Extract every line where the string "script" appears.
※
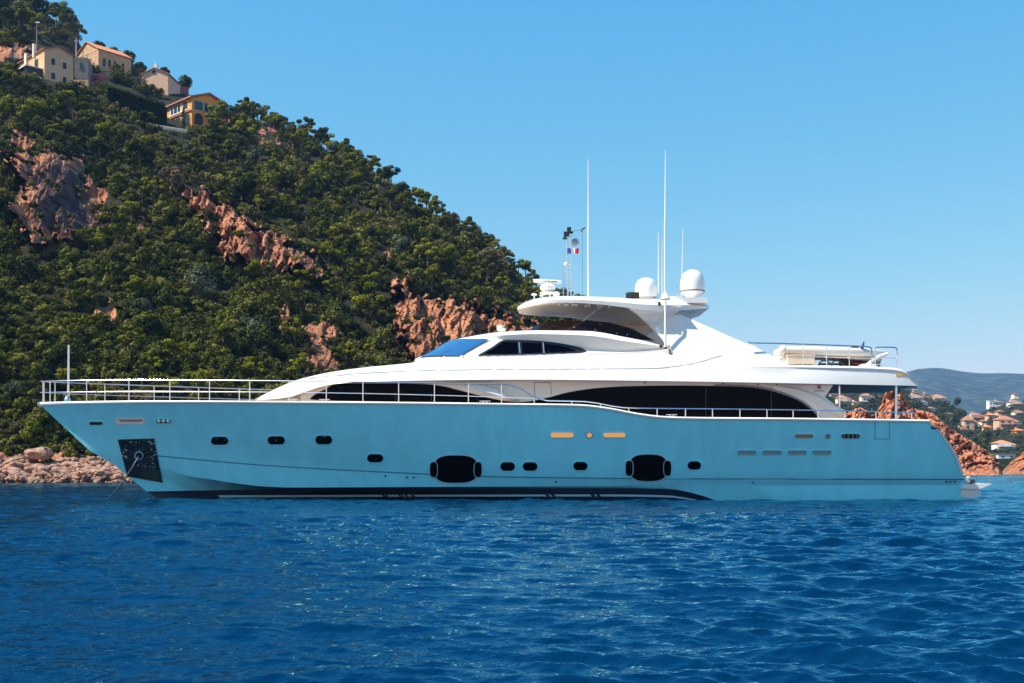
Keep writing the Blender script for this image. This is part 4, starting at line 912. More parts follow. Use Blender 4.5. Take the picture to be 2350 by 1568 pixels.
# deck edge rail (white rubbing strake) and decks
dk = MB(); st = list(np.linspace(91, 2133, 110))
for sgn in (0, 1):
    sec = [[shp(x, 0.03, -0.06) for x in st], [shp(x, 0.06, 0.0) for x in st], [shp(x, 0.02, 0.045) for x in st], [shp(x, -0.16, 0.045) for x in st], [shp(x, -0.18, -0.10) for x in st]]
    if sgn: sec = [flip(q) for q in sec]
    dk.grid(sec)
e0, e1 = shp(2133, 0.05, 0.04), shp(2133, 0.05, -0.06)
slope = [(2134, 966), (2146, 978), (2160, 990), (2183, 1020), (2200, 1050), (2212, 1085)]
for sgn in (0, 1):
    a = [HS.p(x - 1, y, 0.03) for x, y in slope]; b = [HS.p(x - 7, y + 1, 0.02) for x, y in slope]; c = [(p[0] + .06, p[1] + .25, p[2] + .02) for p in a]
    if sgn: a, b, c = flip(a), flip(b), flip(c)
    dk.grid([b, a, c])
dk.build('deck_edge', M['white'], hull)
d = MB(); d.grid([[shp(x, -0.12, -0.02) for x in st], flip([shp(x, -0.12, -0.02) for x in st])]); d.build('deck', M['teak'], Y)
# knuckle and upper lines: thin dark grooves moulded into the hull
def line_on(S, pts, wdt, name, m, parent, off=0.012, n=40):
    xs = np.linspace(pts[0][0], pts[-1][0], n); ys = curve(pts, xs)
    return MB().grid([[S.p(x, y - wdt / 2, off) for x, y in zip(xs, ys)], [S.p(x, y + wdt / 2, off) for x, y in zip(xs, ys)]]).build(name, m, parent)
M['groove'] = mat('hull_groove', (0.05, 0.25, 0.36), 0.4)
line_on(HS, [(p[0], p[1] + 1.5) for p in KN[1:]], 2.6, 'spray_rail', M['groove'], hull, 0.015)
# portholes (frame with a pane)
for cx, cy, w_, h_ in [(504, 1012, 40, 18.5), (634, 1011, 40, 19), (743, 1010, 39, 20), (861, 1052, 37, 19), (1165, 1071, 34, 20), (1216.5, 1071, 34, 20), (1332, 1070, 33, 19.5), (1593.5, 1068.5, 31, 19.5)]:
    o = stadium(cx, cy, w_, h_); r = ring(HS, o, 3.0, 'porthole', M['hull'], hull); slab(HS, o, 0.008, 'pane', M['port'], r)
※
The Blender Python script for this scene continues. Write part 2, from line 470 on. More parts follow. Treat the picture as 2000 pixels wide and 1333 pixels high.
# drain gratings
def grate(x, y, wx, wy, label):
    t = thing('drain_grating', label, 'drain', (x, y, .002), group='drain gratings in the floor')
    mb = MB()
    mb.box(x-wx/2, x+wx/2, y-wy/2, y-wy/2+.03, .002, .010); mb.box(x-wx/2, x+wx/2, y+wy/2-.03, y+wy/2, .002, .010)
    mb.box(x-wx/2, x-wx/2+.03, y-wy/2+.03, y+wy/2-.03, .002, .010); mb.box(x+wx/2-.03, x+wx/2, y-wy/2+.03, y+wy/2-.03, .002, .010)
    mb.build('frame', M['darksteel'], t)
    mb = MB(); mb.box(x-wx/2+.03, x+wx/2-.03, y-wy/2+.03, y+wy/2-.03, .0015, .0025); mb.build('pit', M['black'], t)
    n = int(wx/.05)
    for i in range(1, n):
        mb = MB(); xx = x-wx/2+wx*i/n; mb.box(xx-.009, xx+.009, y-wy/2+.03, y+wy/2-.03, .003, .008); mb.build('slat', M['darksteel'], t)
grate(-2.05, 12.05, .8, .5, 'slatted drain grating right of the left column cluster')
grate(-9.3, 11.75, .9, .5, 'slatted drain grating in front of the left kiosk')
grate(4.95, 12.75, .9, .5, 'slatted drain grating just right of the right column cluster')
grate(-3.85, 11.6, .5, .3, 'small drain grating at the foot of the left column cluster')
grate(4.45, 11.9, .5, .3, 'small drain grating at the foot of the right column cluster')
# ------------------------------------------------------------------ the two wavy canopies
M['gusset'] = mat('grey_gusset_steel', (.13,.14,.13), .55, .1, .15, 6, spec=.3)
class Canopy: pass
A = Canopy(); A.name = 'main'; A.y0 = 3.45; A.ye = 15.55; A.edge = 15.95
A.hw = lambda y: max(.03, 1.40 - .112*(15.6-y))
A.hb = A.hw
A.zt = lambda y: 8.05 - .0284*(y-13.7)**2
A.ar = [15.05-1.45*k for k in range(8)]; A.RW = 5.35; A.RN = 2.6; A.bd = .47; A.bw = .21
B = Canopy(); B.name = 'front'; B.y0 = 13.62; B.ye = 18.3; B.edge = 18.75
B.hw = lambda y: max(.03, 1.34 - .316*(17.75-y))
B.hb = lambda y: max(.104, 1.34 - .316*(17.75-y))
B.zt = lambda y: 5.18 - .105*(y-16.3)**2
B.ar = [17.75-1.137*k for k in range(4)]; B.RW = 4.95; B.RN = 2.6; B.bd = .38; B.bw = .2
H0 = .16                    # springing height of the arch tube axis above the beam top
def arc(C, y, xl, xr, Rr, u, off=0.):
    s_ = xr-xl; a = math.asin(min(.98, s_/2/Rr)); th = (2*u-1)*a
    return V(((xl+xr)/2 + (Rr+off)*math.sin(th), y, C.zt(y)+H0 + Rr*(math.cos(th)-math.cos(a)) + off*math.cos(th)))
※
> **THE SOLUTION**
Keep writing the Blender script for this image. This is part 4, starting at line 912. More parts follow. Use Blender 4.5. Take the picture to be 2350 by 1568 pixels.
The Blender Python script for this scene continues. Write part 2, from line 470 on. More parts follow. Treat the picture as 2000 pixels wide and 1333 pixels high.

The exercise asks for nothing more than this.